Hak Asasi Manusia dan Demokrasi lahir justru untuk mengatur keberagaman itu agar bisa hidup berdampingan dengan damai.
Pastilah yang fanatik sunni tak suka dengan fanatik syiah. Begitu pula sebaliknya. Yang fanatik percaya Tuhan tak suka yang fanatik anti Tuhan. Begitu pula sebaliknya.
Yang fanatik hetroseksual tak suka LGBT. Yang fanatik pro keberagaman tak suka gagasan yang anti keberagaman dan yang intoleran.
Tapi apa daya? Itu semua evolusi kesadaran masing- masing individu. HAM lahir untuk melindungi hak individu meyakini semua gagasan di atas. Di dunia modern, yang unik, lucu, norak, ekstrem lahir tak terhindari. Suka atau tak suka, silahkan telan!
Demokrasi lahir untuk memberikan semua gagasan itu kesempatan yang sama hidup dan bertarung di ruang publik secara damai. Yang ekstrem A punya hak hidup. Yang ekstrem anti A diberikan hak hidup yang sama. Silahkan bersinerji dengan cerdas dan non-kekerasan.
Justru dari sinerji ribuan gagasan yang berbeda, bahkan bertengangan, bisa saling kupas, saling isi, saling tambah, saling kurang, menjadi sintesa kultural yang lebih tinggi.
Yang dilarang hanyalah pemaksaan dengan kekerasan dan tindakan kriminal. Itu sebabnya mengapa KKK yang sangat rasis dan memuja supremasi kulit putih tetap boleh hidup di Amerika Serikat. Hak hidup yang sama diberikan kepada Nation of Islam yang memuja supremasi kulit hitam.
Pasar bebas demokrasi memiliki hukumnya sendiri.
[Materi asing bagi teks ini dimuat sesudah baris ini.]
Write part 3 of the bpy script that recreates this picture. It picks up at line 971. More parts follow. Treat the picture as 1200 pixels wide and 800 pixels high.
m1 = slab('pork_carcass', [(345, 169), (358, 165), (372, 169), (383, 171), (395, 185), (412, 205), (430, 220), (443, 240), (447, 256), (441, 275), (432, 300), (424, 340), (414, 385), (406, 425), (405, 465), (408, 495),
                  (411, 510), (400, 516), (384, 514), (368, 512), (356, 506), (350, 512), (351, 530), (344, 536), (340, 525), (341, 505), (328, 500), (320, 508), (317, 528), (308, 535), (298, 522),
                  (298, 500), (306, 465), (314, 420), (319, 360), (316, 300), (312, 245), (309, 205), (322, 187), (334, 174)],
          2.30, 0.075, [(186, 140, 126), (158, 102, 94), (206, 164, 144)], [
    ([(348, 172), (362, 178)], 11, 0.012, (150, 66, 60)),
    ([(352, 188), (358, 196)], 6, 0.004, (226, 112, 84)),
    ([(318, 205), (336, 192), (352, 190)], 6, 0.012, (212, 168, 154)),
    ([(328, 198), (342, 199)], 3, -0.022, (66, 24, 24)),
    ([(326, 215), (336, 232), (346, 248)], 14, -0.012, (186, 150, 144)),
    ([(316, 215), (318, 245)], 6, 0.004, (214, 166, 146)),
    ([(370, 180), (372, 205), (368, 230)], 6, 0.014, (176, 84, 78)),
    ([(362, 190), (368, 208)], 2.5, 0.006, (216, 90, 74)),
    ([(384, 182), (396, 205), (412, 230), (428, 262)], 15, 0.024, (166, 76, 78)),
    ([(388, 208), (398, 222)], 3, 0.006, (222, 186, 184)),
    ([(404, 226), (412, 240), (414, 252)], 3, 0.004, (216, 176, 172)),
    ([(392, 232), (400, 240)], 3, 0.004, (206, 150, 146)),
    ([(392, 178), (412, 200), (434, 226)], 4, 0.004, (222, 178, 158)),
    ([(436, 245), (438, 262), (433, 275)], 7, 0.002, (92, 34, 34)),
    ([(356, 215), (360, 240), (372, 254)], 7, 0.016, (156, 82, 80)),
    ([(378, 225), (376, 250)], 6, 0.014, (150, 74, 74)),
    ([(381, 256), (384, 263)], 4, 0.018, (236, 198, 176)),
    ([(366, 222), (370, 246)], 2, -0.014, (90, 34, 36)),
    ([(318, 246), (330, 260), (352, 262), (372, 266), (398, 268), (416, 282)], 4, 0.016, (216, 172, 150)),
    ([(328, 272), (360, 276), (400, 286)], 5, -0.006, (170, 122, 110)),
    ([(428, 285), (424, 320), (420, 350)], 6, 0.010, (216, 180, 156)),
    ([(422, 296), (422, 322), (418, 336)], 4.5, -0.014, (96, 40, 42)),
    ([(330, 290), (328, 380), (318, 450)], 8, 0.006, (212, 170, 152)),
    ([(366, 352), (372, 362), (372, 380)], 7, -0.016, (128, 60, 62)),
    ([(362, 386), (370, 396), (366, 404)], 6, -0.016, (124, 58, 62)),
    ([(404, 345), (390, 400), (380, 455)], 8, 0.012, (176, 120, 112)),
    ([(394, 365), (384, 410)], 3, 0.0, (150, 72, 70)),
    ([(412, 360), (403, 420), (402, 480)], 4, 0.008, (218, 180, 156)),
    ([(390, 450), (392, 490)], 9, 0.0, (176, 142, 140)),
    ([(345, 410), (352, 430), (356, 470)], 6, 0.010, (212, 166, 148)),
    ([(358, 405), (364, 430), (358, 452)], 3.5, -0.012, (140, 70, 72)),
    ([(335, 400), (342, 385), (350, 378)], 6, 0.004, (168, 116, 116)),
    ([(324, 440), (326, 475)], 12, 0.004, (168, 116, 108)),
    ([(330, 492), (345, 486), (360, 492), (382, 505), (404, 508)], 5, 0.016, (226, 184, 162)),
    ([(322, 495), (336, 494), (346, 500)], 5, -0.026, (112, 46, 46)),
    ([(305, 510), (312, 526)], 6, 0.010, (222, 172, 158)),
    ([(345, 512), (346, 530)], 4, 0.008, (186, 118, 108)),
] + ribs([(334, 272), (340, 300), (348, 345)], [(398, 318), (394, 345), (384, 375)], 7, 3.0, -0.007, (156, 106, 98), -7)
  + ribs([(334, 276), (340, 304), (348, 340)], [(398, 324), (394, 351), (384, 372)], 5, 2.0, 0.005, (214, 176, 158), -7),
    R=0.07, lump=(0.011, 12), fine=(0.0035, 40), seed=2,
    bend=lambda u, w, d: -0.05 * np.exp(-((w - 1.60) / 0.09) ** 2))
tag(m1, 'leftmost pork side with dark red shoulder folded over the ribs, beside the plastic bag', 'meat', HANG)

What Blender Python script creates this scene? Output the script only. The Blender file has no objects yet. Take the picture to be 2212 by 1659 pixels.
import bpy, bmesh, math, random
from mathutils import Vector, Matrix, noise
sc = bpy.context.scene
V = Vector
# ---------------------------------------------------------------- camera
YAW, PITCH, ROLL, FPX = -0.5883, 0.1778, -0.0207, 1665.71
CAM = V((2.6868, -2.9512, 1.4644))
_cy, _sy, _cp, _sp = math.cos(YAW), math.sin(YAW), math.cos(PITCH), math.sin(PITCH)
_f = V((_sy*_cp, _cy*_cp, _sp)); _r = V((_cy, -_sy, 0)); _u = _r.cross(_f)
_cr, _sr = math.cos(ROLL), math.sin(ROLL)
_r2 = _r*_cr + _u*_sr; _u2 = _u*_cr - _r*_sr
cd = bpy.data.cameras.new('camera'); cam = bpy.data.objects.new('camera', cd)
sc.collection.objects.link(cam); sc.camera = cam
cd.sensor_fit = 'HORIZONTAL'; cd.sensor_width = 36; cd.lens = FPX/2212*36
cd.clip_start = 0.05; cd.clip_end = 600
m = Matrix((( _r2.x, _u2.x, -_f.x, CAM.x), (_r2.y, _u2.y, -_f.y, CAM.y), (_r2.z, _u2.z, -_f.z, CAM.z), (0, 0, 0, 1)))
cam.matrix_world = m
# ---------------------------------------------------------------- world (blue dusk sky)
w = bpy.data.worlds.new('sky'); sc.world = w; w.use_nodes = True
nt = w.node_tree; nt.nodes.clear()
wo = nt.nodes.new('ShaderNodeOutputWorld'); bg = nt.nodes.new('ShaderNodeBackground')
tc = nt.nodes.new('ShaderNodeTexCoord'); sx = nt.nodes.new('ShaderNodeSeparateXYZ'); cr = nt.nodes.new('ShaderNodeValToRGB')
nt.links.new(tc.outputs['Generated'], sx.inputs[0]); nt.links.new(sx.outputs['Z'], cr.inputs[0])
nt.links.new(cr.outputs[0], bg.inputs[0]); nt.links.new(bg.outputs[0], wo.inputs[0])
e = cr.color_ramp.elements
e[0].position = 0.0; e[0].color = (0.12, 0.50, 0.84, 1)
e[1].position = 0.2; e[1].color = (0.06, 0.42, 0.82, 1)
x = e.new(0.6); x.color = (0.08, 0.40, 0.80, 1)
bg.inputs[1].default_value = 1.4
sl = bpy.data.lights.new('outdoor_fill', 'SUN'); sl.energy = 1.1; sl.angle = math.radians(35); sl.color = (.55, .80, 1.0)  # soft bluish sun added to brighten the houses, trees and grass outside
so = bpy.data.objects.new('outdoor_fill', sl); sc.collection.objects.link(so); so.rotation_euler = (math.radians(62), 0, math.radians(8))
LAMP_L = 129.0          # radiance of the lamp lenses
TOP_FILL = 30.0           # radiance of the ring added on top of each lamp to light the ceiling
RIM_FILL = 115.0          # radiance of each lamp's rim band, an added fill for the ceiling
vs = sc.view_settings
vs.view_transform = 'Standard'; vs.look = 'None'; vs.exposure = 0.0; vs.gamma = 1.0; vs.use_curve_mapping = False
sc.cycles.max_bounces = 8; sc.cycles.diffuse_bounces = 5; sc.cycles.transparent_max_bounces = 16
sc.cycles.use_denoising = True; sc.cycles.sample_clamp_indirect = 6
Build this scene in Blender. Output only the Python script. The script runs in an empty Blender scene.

Mereka yang ekstrem selalu minoritas. Gagasan mereka akan dilawan bukan saja oleh ektrem di ujung lainnya. Mereka juga akan dilawan oleh mayoritas yang ada di tengah.
Namun pertukaran gagasan antar mereka yang beragaman itu memajukan peradaban. Gerakan supremasi kulit hitam misalnya bisa tetap memberikan inspirasi pentingnya keadilan ekonomi bagi kulit hitam. Selalu mungkin ada akar ketimpangan ekonomi dibalik gagasan ekstrem itu. Hadirnya kelompok ektrem itu bisa menjadi simulasi perbaikan sistem makro.
Satu satunya yang diharamkan dalam keberagaman adalah kekerasan, pemaksaan kehendak dan kriminal. Pelaku kekerasan dari KKK yang membunuh dan menyalip kulit hitam dikejar aparat dan dihukum keras.
Film Holywood Missipi Burning sangat epik menggambarkan itu.
Tapi organisasi KKK dan gagasan supremasi kulit putih dibiarkan hidup. Individu tak boleh dipenjara hanya karena gagasannya.
HTI, seaneh apapun gagasannya dapat diperlakukan serupa. Namun, sekali ada pimpinan dan pengikut HTI melakukan kekerasan, ia harus ditindak.
Prinsip ini berlaku juga untuk organisasi lain. Bahkan pembela Pancasilapun jika melakukan kekerasan harus pula ditindak.
Kekerasan, bukan gagasan, yang menjadi musuh bersama.
-000-
Kita menghargai upaya pemerintah untuk merawat keberagaman. Justru karena kita cinta keberagaman. Justru karena kita membela Pancasila. Justru karena kita rindukan demokrasi. Kita memberi saran pemerintah untuk lebih berhati-hati membubarkan organisasi. Pikirkan presedennya. Pikirkan apa yang disebut "unintended consequence," efek tak terduga.
Organisasi dapat dibubarkan. Tapi gagasan di dalamnya selalu bisa tumbuh justru dalam bentuk yang lebih berbahaya jika bergerak di bawah tanah. Gagasan apapun lebih baik resmi dan terpantau, ketimbang tak resmi dan gerilya diam diam.
Kita tidak hidup 24 jam melalukan kebaikan dan keburukan. Lebih baik individunya yang dihukum jika ia terbukti melakukan kejahatan. Itupun harus lewat pengadilan.